Not just a filmmaker

Far from the salty spray of the North Atlantic, Cameron conducts interviews from a Manhattan hotel suite. One might get the impression he is promoting a new film, but the real reason Cameron is in town is to speak at the Explorer's Club annual dinner. Three weeks ago, Cameron was inducted into the club as a fellow — the same status accorded to historic members such as Ernest Shackleton and Sir Edmund Hillary.

The Russian scientist in charge of the Mir submersibles, Anatoly Sagalavich, and Titanic explorers Ralph White and Al Giddings, who assisted Cameron with his expeditions, also are club members.

"They had been after me for years to join, but I kept thinking I'm not an explorer. I make movies," Cameron says.

But Cameron realized as he prepared for filming "Ghosts of the Abyss" that he was hooked on the hard stuff and no longer just a Hollywood filmmaker. Spoken like a true explorer, Cameron admits, "Doing the movie had become an excuse for having another expedition to the Titanic."

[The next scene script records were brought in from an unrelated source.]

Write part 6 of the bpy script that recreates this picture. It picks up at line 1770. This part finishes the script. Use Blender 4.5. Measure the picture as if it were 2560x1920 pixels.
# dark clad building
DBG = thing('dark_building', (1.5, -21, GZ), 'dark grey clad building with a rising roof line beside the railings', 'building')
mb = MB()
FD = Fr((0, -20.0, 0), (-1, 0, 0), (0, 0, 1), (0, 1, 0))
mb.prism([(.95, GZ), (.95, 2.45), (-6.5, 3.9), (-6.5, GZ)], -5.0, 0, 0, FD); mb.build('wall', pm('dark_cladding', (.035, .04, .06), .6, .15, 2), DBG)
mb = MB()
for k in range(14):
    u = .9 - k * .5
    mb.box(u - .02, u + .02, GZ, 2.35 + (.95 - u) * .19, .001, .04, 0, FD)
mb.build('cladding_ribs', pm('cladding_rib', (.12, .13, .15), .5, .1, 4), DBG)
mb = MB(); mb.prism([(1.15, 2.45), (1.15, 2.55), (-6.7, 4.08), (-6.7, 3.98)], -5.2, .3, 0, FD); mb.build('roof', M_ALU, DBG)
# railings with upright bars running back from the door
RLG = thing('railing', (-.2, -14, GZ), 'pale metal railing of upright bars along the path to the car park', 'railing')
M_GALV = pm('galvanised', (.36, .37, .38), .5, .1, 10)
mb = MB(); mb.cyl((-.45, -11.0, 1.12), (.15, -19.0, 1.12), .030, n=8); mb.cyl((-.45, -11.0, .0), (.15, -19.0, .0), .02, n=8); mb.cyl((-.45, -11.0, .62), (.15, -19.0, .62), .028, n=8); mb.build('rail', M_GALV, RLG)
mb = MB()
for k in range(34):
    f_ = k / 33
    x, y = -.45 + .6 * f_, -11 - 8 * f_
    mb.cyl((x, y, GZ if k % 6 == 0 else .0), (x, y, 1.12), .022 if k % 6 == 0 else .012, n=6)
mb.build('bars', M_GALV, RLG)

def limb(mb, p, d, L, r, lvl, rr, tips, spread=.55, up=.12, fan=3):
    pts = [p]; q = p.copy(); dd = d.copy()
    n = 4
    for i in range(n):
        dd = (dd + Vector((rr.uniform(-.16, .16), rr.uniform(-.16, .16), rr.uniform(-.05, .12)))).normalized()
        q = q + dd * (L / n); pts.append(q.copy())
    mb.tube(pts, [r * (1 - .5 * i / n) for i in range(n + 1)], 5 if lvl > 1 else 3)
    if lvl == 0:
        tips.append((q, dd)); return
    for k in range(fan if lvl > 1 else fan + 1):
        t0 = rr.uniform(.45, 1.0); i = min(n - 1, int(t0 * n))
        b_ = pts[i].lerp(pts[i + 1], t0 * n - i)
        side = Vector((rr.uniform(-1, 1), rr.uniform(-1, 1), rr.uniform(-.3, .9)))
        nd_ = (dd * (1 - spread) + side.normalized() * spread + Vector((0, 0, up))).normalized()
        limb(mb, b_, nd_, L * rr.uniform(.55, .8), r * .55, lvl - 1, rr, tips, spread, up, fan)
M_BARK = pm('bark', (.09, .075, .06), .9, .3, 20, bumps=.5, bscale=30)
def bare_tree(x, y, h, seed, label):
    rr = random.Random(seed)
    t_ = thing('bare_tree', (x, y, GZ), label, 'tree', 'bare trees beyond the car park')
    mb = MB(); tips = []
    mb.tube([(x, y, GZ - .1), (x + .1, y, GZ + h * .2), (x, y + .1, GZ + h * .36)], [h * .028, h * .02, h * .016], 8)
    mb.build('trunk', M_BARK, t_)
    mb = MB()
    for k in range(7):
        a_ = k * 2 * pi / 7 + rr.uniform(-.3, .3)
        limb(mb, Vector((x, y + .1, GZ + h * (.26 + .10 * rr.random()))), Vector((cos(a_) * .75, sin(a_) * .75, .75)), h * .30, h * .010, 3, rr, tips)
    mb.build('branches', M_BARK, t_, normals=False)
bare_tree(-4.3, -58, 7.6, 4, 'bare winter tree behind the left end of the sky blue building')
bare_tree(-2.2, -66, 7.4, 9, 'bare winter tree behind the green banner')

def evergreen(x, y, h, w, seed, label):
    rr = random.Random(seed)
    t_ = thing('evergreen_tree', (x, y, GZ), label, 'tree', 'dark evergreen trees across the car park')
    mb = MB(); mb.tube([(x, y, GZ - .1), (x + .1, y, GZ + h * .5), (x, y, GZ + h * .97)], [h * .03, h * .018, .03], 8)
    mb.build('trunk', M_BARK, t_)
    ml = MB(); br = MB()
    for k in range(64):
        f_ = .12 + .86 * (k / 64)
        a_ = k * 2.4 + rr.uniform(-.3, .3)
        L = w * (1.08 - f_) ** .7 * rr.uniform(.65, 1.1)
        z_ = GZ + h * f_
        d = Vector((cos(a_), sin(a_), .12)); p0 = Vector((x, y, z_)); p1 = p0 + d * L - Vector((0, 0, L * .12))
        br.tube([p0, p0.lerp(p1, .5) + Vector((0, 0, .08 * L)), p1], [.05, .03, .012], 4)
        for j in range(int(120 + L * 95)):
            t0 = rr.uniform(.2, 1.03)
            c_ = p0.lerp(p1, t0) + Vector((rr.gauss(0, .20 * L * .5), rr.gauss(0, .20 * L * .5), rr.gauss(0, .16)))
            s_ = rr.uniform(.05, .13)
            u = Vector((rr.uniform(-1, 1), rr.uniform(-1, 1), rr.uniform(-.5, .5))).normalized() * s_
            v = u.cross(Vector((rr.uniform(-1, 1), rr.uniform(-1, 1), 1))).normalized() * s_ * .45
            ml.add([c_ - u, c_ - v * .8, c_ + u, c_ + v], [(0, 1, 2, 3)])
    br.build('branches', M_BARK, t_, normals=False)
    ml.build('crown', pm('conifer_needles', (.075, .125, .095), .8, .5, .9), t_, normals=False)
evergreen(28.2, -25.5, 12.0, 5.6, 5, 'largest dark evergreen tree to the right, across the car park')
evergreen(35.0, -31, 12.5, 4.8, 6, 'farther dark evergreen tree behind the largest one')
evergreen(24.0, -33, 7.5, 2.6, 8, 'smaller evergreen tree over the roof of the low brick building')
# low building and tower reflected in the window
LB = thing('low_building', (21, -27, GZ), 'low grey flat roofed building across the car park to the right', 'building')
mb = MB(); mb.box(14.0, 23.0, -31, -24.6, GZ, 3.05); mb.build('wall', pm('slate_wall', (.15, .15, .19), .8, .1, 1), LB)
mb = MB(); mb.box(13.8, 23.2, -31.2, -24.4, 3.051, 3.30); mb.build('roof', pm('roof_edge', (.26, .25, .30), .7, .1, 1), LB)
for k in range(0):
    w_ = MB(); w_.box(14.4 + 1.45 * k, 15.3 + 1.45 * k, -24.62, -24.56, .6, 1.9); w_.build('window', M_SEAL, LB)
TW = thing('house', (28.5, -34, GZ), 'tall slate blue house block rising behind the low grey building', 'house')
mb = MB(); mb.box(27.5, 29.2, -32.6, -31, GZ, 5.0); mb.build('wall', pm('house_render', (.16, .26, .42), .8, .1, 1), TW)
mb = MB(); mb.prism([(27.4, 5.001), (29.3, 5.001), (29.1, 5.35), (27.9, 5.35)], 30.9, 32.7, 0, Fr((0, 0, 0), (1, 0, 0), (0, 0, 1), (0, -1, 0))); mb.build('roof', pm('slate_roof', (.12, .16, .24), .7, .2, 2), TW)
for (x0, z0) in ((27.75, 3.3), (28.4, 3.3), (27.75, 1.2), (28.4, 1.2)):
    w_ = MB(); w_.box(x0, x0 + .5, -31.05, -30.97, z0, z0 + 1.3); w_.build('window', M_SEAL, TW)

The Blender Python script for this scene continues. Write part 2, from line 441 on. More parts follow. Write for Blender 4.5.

Over the past several years, Cameron has been developing 3-D technology and diving in the subs to the Bismarck shipwreck and to ocean floor vents.

The filmmaker, who has had a lifelong interest in outer space, has been documenting the exotic life forms of inner space because they may be similar to those that scientists believe may exist on the moons of Jupiter. This ocean-space connection will be the subject of his next 3-D documentary.

Cameron has made 38 dives to the ocean floor in the Mirs. He recently bought two small submersibles, which can be launched from his 90-foot research vessel.

If Cameron could predict how he will spend his future: "It would be divided between two-thirds features and one third documentaries. I love having something that is outside of Hollywood to keep me sane. But at same time, I love the fun and thrill of making a piece of entertainment that has a global impact."

Paxton, who met Cameron 23 years ago on the set of "Galaxy of Terror," notes that "people in Hollywood ask, 'What's he doing? Why hasn't he made new film?' But I don't think people really get him. Jim's a guy who understands what a limited engagement a lifespan on Earth really is. He's going to put hell of an effort into maximizing that time."